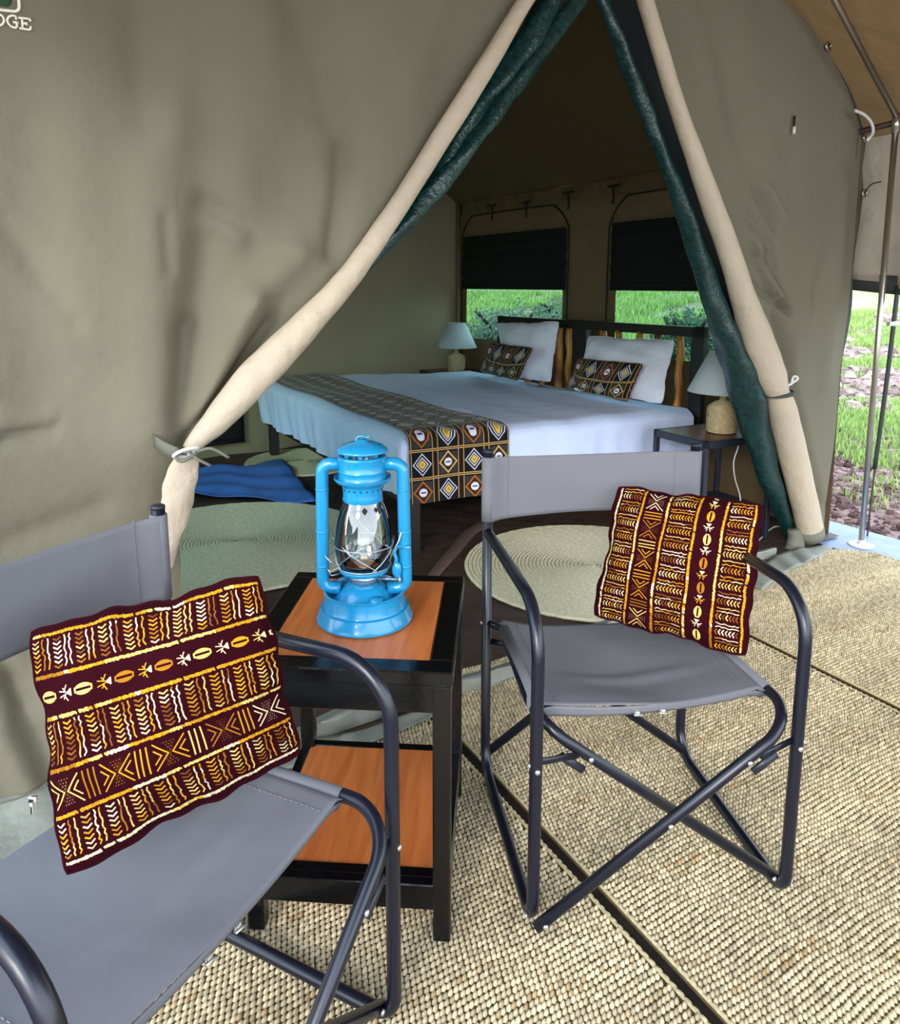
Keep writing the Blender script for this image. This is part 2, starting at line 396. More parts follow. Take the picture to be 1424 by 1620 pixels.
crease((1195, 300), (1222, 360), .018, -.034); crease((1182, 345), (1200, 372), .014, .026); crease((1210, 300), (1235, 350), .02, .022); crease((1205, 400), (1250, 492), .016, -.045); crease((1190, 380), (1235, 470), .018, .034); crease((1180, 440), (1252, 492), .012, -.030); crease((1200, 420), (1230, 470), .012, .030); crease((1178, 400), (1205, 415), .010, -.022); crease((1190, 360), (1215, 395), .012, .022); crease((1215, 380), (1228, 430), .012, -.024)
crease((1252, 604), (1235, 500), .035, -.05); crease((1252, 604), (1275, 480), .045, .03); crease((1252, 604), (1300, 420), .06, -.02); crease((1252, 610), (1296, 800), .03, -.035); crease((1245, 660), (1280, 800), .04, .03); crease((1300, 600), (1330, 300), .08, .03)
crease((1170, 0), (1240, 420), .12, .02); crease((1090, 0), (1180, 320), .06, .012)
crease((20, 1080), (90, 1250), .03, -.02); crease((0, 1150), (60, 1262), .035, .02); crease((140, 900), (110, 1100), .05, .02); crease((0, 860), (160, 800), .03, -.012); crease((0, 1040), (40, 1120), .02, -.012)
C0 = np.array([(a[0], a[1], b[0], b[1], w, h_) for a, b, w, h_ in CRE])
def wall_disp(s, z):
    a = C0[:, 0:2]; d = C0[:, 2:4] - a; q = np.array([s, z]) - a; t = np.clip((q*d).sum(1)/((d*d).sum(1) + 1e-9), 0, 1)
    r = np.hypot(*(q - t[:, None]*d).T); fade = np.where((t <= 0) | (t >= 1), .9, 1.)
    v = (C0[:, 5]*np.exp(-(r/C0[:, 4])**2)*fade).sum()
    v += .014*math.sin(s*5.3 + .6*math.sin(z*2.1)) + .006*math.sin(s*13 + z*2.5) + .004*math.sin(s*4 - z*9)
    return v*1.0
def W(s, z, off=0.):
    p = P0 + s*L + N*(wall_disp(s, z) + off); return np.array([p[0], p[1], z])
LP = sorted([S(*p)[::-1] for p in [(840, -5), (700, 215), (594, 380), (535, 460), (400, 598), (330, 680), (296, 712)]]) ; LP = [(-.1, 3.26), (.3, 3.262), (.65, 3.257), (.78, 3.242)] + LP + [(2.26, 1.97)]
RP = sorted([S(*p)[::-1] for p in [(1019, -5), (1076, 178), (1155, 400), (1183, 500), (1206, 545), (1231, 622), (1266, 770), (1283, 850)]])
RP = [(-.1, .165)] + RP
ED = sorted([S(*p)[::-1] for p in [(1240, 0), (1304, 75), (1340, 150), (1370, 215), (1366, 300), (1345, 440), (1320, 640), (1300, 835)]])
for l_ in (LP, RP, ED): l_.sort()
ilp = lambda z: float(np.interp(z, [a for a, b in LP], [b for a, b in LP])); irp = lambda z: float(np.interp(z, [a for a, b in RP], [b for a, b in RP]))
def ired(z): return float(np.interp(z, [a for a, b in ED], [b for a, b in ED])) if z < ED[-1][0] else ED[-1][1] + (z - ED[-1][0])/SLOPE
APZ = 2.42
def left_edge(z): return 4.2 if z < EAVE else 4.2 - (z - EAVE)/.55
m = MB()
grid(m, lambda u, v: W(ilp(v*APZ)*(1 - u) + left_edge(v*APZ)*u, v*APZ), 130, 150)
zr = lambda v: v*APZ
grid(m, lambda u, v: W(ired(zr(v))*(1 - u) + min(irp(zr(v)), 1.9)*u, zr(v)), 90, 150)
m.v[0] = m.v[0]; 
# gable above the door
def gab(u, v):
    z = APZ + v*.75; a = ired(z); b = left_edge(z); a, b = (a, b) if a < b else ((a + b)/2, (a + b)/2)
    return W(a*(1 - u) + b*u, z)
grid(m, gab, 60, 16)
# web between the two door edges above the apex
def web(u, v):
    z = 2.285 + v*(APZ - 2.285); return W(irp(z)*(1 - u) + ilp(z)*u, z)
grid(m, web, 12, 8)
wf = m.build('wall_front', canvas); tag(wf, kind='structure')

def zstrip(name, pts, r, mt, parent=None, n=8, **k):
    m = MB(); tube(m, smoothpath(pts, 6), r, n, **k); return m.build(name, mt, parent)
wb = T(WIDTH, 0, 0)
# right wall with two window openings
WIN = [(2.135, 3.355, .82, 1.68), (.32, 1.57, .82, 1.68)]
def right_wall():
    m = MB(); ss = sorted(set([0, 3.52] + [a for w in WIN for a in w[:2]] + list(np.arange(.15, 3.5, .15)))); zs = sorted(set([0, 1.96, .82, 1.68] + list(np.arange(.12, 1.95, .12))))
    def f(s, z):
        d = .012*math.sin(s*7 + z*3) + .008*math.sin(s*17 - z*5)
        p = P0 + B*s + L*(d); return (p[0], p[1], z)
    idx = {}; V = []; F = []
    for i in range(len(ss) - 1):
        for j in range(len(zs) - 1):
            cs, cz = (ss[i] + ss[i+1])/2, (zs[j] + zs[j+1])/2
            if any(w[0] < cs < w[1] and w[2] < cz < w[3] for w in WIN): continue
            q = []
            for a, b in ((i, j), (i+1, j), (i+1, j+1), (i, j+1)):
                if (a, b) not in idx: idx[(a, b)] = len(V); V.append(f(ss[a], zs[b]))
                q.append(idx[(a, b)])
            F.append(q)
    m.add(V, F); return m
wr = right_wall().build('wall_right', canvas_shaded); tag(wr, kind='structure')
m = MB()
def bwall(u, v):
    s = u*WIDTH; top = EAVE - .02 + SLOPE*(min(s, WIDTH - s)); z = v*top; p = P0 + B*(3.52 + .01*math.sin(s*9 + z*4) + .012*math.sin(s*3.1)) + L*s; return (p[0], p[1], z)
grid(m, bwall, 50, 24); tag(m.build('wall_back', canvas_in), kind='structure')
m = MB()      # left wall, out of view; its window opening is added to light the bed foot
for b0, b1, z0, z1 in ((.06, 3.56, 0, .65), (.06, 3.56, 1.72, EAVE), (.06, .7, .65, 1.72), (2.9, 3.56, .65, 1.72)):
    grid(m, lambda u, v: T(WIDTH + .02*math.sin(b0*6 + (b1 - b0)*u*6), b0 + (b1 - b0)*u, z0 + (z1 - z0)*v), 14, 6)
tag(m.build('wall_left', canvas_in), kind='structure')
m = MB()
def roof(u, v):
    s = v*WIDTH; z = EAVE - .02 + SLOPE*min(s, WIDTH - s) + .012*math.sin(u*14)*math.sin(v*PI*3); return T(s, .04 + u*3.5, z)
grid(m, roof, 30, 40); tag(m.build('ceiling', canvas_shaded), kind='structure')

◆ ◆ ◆

REQUIREMENT - From the data, pick out every line that includes "build".

RESULT OF THE TASK -
wf = m.build('wall_front', canvas); tag(wf, kind='structure')
    m = MB(); tube(m, smoothpath(pts, 6), r, n, **k); return m.build(name, mt, parent)
wr = right_wall().build('wall_right', canvas_shaded); tag(wr, kind='structure')
grid(m, bwall, 50, 24); tag(m.build('wall_back', canvas_in), kind='structure')
tag(m.build('wall_left', canvas_in), kind='structure')
grid(m, roof, 30, 40); tag(m.build('ceiling', canvas_shaded), kind='structure')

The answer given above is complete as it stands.